Saturday, May 28, 2005

Live Meat In War?

So England have just finished their ritual humiliation of Bangladesh at Lord's. It just wasn't Test cricket in any meaningful sense of the word. The technique of the Bangladeshi cricketers was sorely lacking - indeed, Dav Whatmore, their coach, has just been on television admitting as much. Their bowling lacked any real penetration - especially given that their best bowlers are spinners, and Lord's in May is never going to be their happiest hunting ground. It was nice to see Trescothick, Vaughan, et al play themselves back into form, but the paying spectators were fleeced. Just like NFL preseason matches are an elaborate way of charging people for watching practice, so the crowd at this "match" (I use inverted commas because match implies a contest) were being charged to watch an extended net session. It is the only cricket match I can imagine not really begrudging having to sit in a sweaty overheated exam hall to miss.

The thing is, it is not that Bangladesh are devoid of cricketers of talent. Mushfiqur Rahim made a name for himself in the warm-up matches with some composed batting. Mohammed Rafique would be more of a challenge on a turning pitch in the subcontinent. Yet overall, the standard of the team is roughly what you would get if you selected eleven county players at random, minus the one or two top-class players you may find.

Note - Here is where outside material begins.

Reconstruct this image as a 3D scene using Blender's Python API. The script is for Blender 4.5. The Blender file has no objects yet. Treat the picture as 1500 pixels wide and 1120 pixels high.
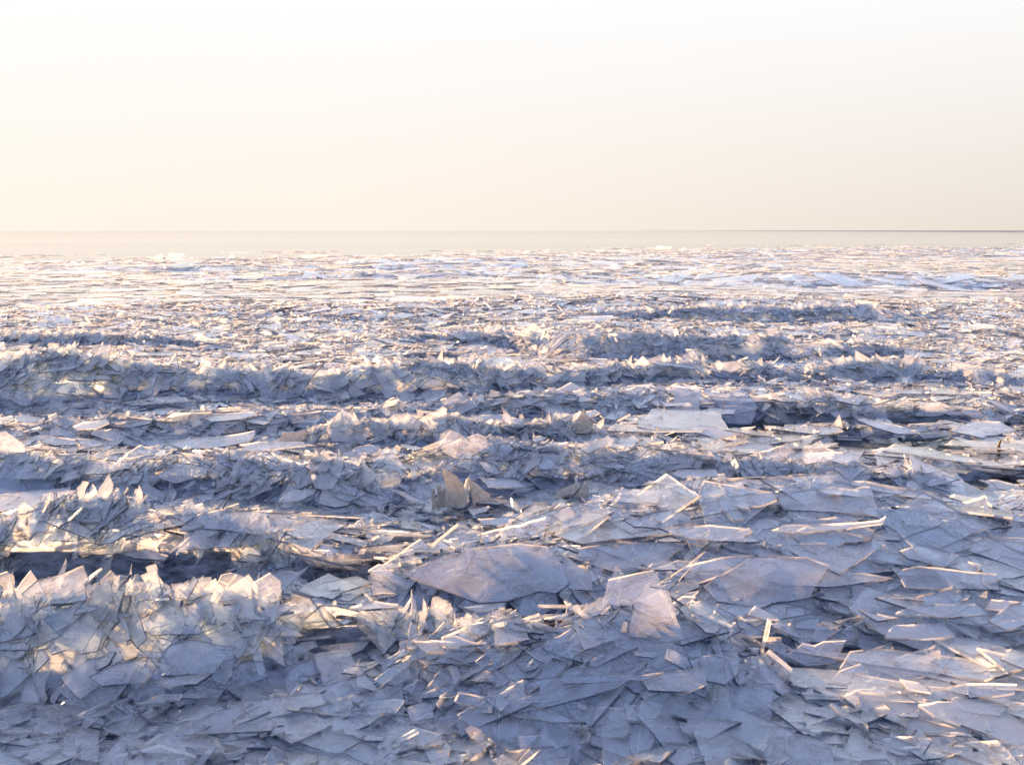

And so sending them like lambs to the slaughter on an endless cycle of international cricket is counter-productive. They aren't yet at the stage where exposure to the top teams will help them develop.

The more infuriating fact is that it wouldn't take too much of a genius to devise a development programme where they could play cricket right around the world, and yet be placed on a fast-track to international status. Let the Bangladesh team compete in domestic competitions around the world - just in the same way England A competed in West Indies' Busta Cup, let the Bangladeshis play in the County Championship for a season, then in South Africa, then in Pakistan, or wherever. This way they'll get the benefit of playing in unfamiliar conditions (it is well known how different the subcontinent is as a touring venue) whilst being at a standard more applicable to their talent. Combine this with regular matches against "A" sides, and "Test"-style matches against teams like Zimbabwe or Kenya, and the development of the side should be much swifter.

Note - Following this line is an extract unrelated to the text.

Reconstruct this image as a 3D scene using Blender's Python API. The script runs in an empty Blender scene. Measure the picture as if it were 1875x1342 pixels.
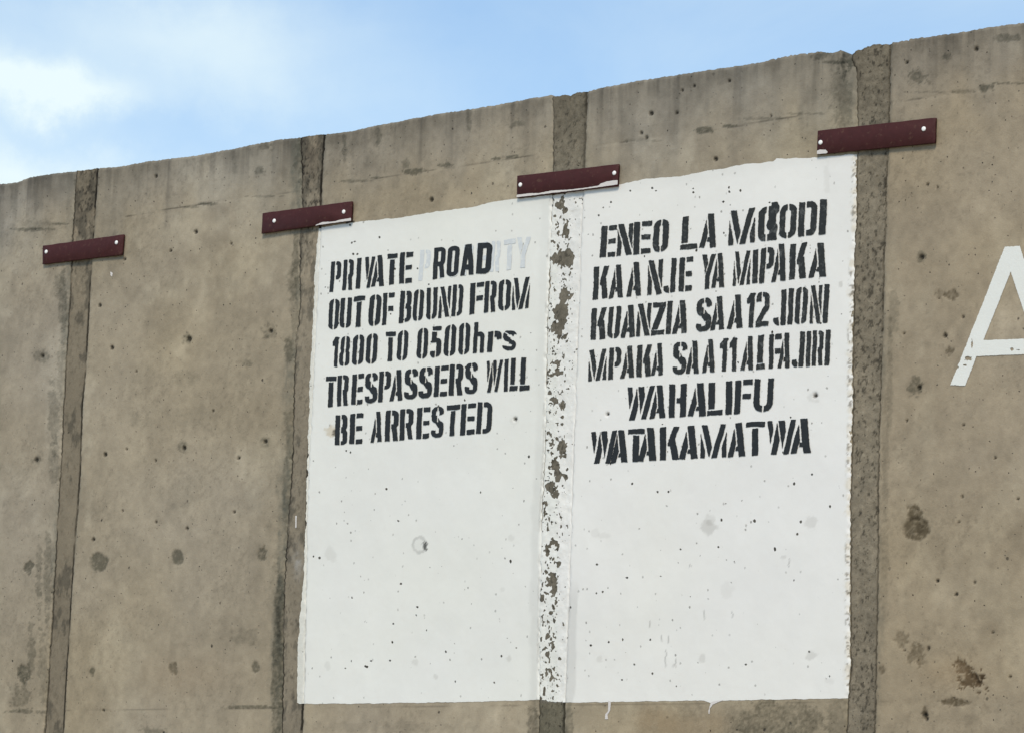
import bpy, math, random
import numpy as np
from mathutils import Matrix, Vector
random.seed(7)
C = bpy.context.scene.collection
scene = bpy.context.scene

# ---------------------------------------------------------------- camera
CAM = np.array([8.2993, -7.7049, 1.6])
YAW, PIT, ROL, FPX = -0.6866, 0.1574, 0.0327, 5918.7      # focal length in pixels of a 1875 wide frame
W, H = 1875.0, 1342.0
_f = np.array([math.sin(YAW)*math.cos(PIT), math.cos(YAW)*math.cos(PIT), math.sin(PIT)])
_r = np.array([math.cos(YAW), -math.sin(YAW), 0.0])
_u = np.cross(_r, _f)
R_ = math.cos(ROL)*_r + math.sin(ROL)*_u
U_ = -math.sin(ROL)*_r + math.cos(ROL)*_u
cd = bpy.data.cameras.new('camera')
cam = bpy.data.objects.new('camera', cd)
C.objects.link(cam)
cd.sensor_width = 36.0
cd.lens = FPX/W*36.0
cd.clip_end = 5000
cam.matrix_world = Matrix(((R_[0], U_[0], -_f[0], CAM[0]), (R_[1], U_[1], -_f[1], CAM[1]),
                           (R_[2], U_[2], -_f[2], CAM[2]), (0, 0, 0, 1)))
scene.camera = cam

# ---------------------------------------------------------------- sky, sun, exposure
SUN_EL, SUN_AZ = math.radians(46), math.radians(150)     # azimuth clockwise from +Y
world = bpy.data.worlds.new('World')
scene.world = world
world.use_nodes = True
nt = world.node_tree
nt.nodes.clear()
def N(t, kind, **kw):
    n = t.nodes.new(kind)
    for k, v in kw.items():
        setattr(n, k, v)
    return n
def setin(n, **kw):
    for k, v in kw.items():
        n.inputs[k.replace('_', ' ')].default_value = v
out = N(nt, 'ShaderNodeOutputWorld')
bg = N(nt, 'ShaderNodeBackground')
SKY_STRENGTH = 0.15
bg.inputs['Strength'].default_value = SKY_STRENGTH
sky = N(nt, 'ShaderNodeTexSky', sky_type='NISHITA', sun_disc=False)
sky.sun_elevation = SUN_EL
sky.sun_rotation = SUN_AZ
sky.altitude = 1700
sky.air_density = 1.0
sky.dust_density = 0.4
sky.ozone_density = 1.6
tc = N(nt, 'ShaderNodeTexCoord')
nz = N(nt, 'ShaderNodeTexNoise')
mp = N(nt, 'ShaderNodeMapping')
mp.inputs['Scale'].default_value = (1, 1, 1.9)
mp.inputs['Location'].default_value = (0.37, 0.2, 0.1)
nt.links.new(tc.outputs['Generated'], mp.inputs['Vector'])
setin(nz, Scale=6.5, Detail=9.0, Roughness=0.56, Distortion=0.5)
nt.links.new(mp.outputs['Vector'], nz.inputs['Vector'])
ramp = N(nt, 'ShaderNodeValToRGB')
ramp.color_ramp.elements[0].position = 0.34
ramp.color_ramp.elements[0].color = (0.28, 0.28, 0.28, 1)
ramp.color_ramp.elements[1].position = 0.74
ramp.color_ramp.elements[1].color = (0.52, 0.52, 0.52, 1)
nt.links.new(nz.outputs['Fac'], ramp.inputs['Fac'])
# one soft bank of cloud low in the north-west, drawn out sideways
def dirpx(x, y):
    d = (x-W/2)/FPX*R_ - (y-H/2)/FPX*U_ + _f
    return d/np.linalg.norm(d)
def bank(cx, cy, sx, sy, strength):
    c = dirpx(cx, cy)
    right = np.cross(c, [0, 0, 1.0]); right /= np.linalg.norm(right)
    up = np.cross(right, c)
    vs = []
    for ax, s in ((right, sx), (up, sy)):
        sub = N(nt, 'ShaderNodeVectorMath', operation='SUBTRACT')
        nt.links.new(wv.outputs['Vector'], sub.inputs[0]); sub.inputs[1].default_value = tuple(c)
        dt = N(nt, 'ShaderNodeVectorMath', operation='DOT_PRODUCT')
        nt.links.new(sub.outputs['Vector'], dt.inputs[0]); dt.inputs[1].default_value = tuple(ax/s)
        sq = N(nt, 'ShaderNodeMath', operation='MULTIPLY')
        nt.links.new(dt.outputs['Value'], sq.inputs[0]); nt.links.new(dt.outputs['Value'], sq.inputs[1])
        vs.append(sq)
    fw = N(nt, 'ShaderNodeVectorMath', operation='DOT_PRODUCT')
    nt.links.new(wv.outputs['Vector'], fw.inputs[0]); fw.inputs[1].default_value = tuple(c)
    ad = N(nt, 'ShaderNodeMath', operation='ADD')
    nt.links.new(vs[0].outputs[0], ad.inputs[0]); nt.links.new(vs[1].outputs[0], ad.inputs[1])
    ng = N(nt, 'ShaderNodeMath', operation='MULTIPLY'); ng.inputs[1].default_value = -1
    nt.links.new(ad.outputs[0], ng.inputs[0])
    ex = N(nt, 'ShaderNodeMath', operation='EXPONENT'); nt.links.new(ng.outputs[0], ex.inputs[0])
    gt = N(nt, 'ShaderNodeMath', operation='GREATER_THAN'); gt.inputs[1].default_value = 0
    nt.links.new(fw.outputs['Value'], gt.inputs[0])
    m = N(nt, 'ShaderNodeMath', operation='MULTIPLY'); nt.links.new(ex.outputs[0], m.inputs[0]); nt.links.new(gt.outputs[0], m.inputs[1])
    m2 = N(nt, 'ShaderNodeMath', operation='MULTIPLY'); nt.links.new(m.outputs[0], m2.inputs[0]); m2.inputs[1].default_value = strength
    return m2
# warp the direction a little so that the banks have ragged cloud edges
wn = N(nt, 'ShaderNodeTexNoise'); setin(wn, Scale=32.0, Detail=8.0, Roughness=0.62)
nt.links.new(tc.outputs['Generated'], wn.inputs['Vector'])
ws = N(nt, 'ShaderNodeVectorMath', operation='SUBTRACT'); ws.inputs[1].default_value = (0.5, 0.5, 0.5)
nt.links.new(wn.outputs['Color'], ws.inputs[0])
wsc = N(nt, 'ShaderNodeVectorMath', operation='SCALE'); wsc.inputs['Scale'].default_value = 0.03
nt.links.new(ws.outputs['Vector'], wsc.inputs[0])
wv = N(nt, 'ShaderNodeVectorMath', operation='ADD')
nt.links.new(tc.outputs['Generated'], wv.inputs[0]); nt.links.new(wsc.outputs['Vector'], wv.inputs[1])
acc = ramp.outputs['Color']
for b in ((30, 165, 0.036, 0.0085, 0.34), (90, 175, 0.026, 0.0075, 0.16), (160, 190, 0.016, 0.0055, 0.16), (250, 60, 0.07, 0.022, 0.20), (560, 120, 0.05, 0.03, 0.12), (-500, 120, 0.06, 0.02, 0.8), (330, 60, 0.035, 0.012, 0.18),
          (60, 330, 0.045, 0.012, 0.42), (-300, 420, 0.09, 0.02, 0.5), (440, 150, 0.02, 0.012, 0.14)):
    o = bank(*b)
    ad = N(nt, 'ShaderNodeMath', operation='ADD', use_clamp=True)
    nt.links.new(acc, ad.inputs[0]); nt.links.new(o.outputs[0], ad.inputs[1])
    acc = ad.outputs[0]
# pull the low sky towards a clear blue, then lay the cloud over it
tint = N(nt, 'ShaderNodeMix', data_type='RGBA', blend_type='MULTIPLY')
tint.inputs['Factor'].default_value = 1.0
nt.links.new(sky.outputs['Color'], tint.inputs['A'])
tint.inputs['B'].default_value = (0.56, 0.90, 1.08, 1)
TINT = tint.inputs['B']
mixc = N(nt, 'ShaderNodeMix', data_type='RGBA')
nt.links.new(acc, mixc.inputs['Factor'])
nt.links.new(tint.outputs['Result'], mixc.inputs['A'])
mixc.inputs['B'].default_value = (5.6, 6.5, 6.7, 1)
nt.links.new(mixc.outputs['Result'], bg.inputs['Color'])
nt.links.new(bg.outputs['Background'], out.inputs['Surface'])

sd = bpy.data.lights.new('sun', 'SUN')
sun = bpy.data.objects.new('sun', sd)
C.objects.link(sun)
sd.energy = 2.9
sd.angle = math.radians(14)
sd.color = (1.0, 0.88, 0.68)
sdir = Vector((math.sin(SUN_AZ)*math.cos(SUN_EL), math.cos(SUN_AZ)*math.cos(SUN_EL), math.sin(SUN_EL)))
sun.rotation_euler = sdir.to_track_quat('Z', 'Y').to_euler()
sun.location = (6, -12, 14)
vs_ = scene.view_settings
vs_.view_transform = 'Standard'; vs_.look = 'None'; vs_.gamma = 1; vs_.use_curve_mapping = False
vs_.exposure = 0.0

# ---------------------------------------------------------------- wall coordinates
def WP(x, y):
    """point of the photograph -> (X, Z) on the face of the wall, the plane y = 0"""
    x = np.atleast_1d(np.asarray(x, float)); y = np.atleast_1d(np.asarray(y, float))
    d = (x-W/2)[..., None]/FPX*R_ - (y-H/2)[..., None]/FPX*U_ + _f
    t = -CAM[1]/d[..., 1]
    return CAM[0]+t*d[..., 0], CAM[2]+t*d[..., 2]
def PX(X, Z):
    """(X, Z) on the wall -> photograph coordinates (for reading the traced stains)"""
    d0 = X-CAM[0]; d1 = -CAM[1]; d2 = Z-CAM[2]
    w = d0*_f[0]+d1*_f[1]+d2*_f[2]
    return W/2+FPX*(d0*R_[0]+d1*R_[1]+d2*R_[2])/w, H/2-FPX*(d0*U_[0]+d1*U_[1]+d2*U_[2])/w

# ---------------------------------------------------------------- numpy noise
def _hash(ix, iy, seed):
    h = (ix.astype(np.int64)*374761393 + iy.astype(np.int64)*668265263 + seed*1274126177) & 0xffffffff
    h = ((h ^ (h >> 13))*1274126177) & 0xffffffff
    h = ((h ^ (h >> 16))*2246822519) & 0xffffffff
    return ((h ^ (h >> 15)) & 0xffffff)/float(0xffffff)
def vnoise(x, y, seed=0):
    ix = np.floor(x); iy = np.floor(y); fx = x-ix; fy = y-iy
    fx = fx*fx*fx*(fx*(fx*6-15)+10); fy = fy*fy*fy*(fy*(fy*6-15)+10)
    a = _hash(ix, iy, seed); b = _hash(ix+1, iy, seed); c = _hash(ix, iy+1, seed); d = _hash(ix+1, iy+1, seed)
    return (a*(1-fx)+b*fx)*(1-fy)+(c*(1-fx)+d*fx)*fy
def fbm(x, y, seed=0, oct=4, rough=0.5):
    s = 0; a = 1; t = 0
    for o in range(oct):
        s = s+a*(vnoise(x*2**o+13.7*o, y*2**o-7.1*o, seed+o*17)-0.5); t += a; a *= rough
    return s/t*2     # about -1..1, mostly within +-0.5
def sstep(a, b, x):
    t = np.clip((x-a)/(b-a), 0, 1)
    return t*t*(3-2*t)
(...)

As it is, they go on a merry-go-round of little interest to anyone - demolished by team after team after team, the surprise being more whether they can bowl a side out once rather than making any meaningful contest of the match. No-one sees Bangladesh as a Test side, and yet statistics and records set against them count just as much as any other (although given that Brian Lara can claim a Test record batting on the Antigua pitch with Hoggard and Harmison out of the attack, maybe it's not such a travesty of justice). All the Lord's exercise this week, and the Durham one after that, will be met with is huge cynicism about the standards and cheapening of Test cricket. That is counterproductive and won't help cricket in Bangladesh develop one little bit.